The banks - state-owned Caixa Geral de Depositos as well as Novo Banco and Millennium bcp - will set up a private platform to manage loans that at least two of them have made to the same corporate borrowers, Deputy Finance Minister Ricardo Mourinho Felix told Reuters in an interview.

The plan, agreed with the government and central bank, also aims to ensure these troubled borrowers can return to health, the minister said.

Banks' bad loans surged in Portugal during the country's recession and the euro zone debt crisis in 2010-13. The economy has been recovering for the past 4 years, but Portugal still needs to solve its 'bad loan legacy' so banks can finance companies so they can invest and consolidate growth.

A Novo Banco spokesman confirmed on Thursday that the three banks had agreed to form the joint debt-management platform but gave no further details.

Millennium bcp and Caixa declined to comment.

Mourinho Felix said the three banks' joint bad debt clean-up approach would avoid the need for a government-backed 'bad bank', a mechanism used by Spain and Ireland during Europe's debt crisis at a heavy cost to taxpayers.

The Portuguese plan also differs from Italy's actions to tackle its banks' bad debts, Mourinho Felix said.

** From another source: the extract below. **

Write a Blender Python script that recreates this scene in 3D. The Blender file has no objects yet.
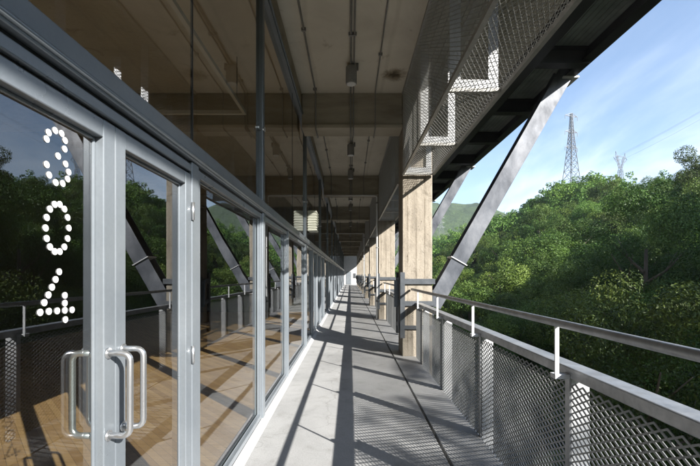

In Italy, European Central Bank pressure to write down bad loans pushed several Italian banks into crisis, prompting Rome to mount state-funded rescues.

The joint-management approach to the bad loans also should help to put borrowers back on their feet, enabling them to attract new investors, the minister said.

"It will be important to attract investment, be it domestic or foreign."

The three banks account for most of Portugal's bad loans, estimated to total 25(22.01 billion pounds)-30 billion euros, or about 15 percent of their total credit portfolios, mainly to companies. It is one of the biggest bad-debt piles in European banking.

Novo Banco, which has the weakest asset quality among Portuguese banks, with bad loans making up a third of its loan portfolio, is itself going through a debt restructuring needed to complete its agreed sale to U.S. fund Lonestar.

Analysts estimate Portugal's banking sector has provisioned for only about half of total bad loans, and more writedowns may still be needed.

"An initial analysis is that this is positive because many bad loans are with the main banks and if this tool works, it could save viable companies and be crucial for the banks to continue cleaning their NPLs," Filipe Garcia, head of the Informacao de Mercados Financeiros consultancy, said.

"It may reduce impairments and writedowns."

It is unclear how many bad loans will be jointly managed by the three lenders' new platform, which Mourinho Felix said would be structured as "a complementary group of companies" and focus on loans to corporate borrowers that were considered viable.

The loans would remain on the banks' balance sheets.

"The ownership of the process is with the banks and they are already preparing the documents," Mourinho Felix said.

The new body should start operating by the year-end, he said, adding the government would not provide any guarantee for the loans to be jointly managed.

The amount to be managed would be based on an evaluation of the banks' joint loan portfolios.

Mourinho Felix said the coordination would help to speed up financial restructuring of the debtor companies and hopefully allow for a reduction of the three bank's bad loans.

"By delegating this to only one entity, the capacity of deciding (on restructuring bad loans) will speed up and avoid the necessity for negotiations on a loan-to-loan basis between the banks," he said.

"Instead of negotiating with two or three banks at the same time, the debtor will negotiate only with the entity."

The new body's executive board would propose which non-performing loans to restructure, based on evaluation work done by a committee of bankers and independent experts.